** start Available data **
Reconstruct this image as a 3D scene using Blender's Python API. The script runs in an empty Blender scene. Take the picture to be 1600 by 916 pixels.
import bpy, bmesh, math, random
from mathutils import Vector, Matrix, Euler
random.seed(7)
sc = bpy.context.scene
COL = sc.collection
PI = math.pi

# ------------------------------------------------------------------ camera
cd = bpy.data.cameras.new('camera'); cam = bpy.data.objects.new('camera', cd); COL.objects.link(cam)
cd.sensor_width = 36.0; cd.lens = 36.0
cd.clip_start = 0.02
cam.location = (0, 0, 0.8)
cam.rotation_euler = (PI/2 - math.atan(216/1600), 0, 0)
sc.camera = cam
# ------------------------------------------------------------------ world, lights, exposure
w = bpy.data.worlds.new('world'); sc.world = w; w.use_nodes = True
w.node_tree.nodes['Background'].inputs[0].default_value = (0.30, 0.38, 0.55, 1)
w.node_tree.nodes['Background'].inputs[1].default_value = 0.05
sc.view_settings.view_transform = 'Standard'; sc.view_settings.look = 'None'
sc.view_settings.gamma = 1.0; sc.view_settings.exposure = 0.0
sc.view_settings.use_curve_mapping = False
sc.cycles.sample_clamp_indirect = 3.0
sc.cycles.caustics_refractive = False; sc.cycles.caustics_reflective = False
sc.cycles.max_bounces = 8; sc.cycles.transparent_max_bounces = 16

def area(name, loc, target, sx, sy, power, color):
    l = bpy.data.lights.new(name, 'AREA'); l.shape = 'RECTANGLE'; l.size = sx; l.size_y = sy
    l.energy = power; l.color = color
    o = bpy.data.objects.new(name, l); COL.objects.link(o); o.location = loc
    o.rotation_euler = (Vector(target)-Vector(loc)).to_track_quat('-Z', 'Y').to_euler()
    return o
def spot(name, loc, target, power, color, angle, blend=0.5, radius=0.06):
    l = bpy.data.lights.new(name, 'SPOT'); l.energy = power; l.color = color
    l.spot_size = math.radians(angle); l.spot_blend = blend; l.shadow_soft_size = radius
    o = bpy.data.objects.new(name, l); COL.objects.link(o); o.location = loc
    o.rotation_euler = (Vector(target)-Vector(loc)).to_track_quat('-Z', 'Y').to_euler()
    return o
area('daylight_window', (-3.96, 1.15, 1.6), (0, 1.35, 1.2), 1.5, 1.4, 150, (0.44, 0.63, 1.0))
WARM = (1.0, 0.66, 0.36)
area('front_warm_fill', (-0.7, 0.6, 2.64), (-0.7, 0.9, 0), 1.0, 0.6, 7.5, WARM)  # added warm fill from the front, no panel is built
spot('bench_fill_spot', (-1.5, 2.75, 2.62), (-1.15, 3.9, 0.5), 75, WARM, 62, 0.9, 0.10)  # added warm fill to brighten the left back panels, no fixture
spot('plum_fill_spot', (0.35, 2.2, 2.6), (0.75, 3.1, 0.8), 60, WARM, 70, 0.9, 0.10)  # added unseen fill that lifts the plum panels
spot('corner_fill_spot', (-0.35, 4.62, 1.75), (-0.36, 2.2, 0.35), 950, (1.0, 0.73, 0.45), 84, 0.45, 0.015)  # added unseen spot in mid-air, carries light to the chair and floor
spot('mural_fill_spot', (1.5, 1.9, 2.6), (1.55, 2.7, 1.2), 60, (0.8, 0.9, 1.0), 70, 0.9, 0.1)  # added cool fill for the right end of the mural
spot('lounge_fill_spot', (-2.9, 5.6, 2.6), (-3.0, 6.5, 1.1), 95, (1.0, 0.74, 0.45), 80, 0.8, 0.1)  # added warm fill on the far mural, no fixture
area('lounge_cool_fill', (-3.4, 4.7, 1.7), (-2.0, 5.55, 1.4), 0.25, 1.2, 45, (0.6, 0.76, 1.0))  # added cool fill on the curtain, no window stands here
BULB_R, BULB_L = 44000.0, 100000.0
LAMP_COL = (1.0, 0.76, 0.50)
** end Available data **
■ **What is required**:
Write down again the exact lines running from the beginning of the data to the line containing "PI = math.pi", with both ends included.

■ **Worked solution**:
Reconstruct this image as a 3D scene using Blender's Python API. The script runs in an empty Blender scene. Take the picture to be 1600 by 916 pixels.
import bpy, bmesh, math, random
from mathutils import Vector, Matrix, Euler
random.seed(7)
sc = bpy.context.scene
COL = sc.collection
PI = math.pi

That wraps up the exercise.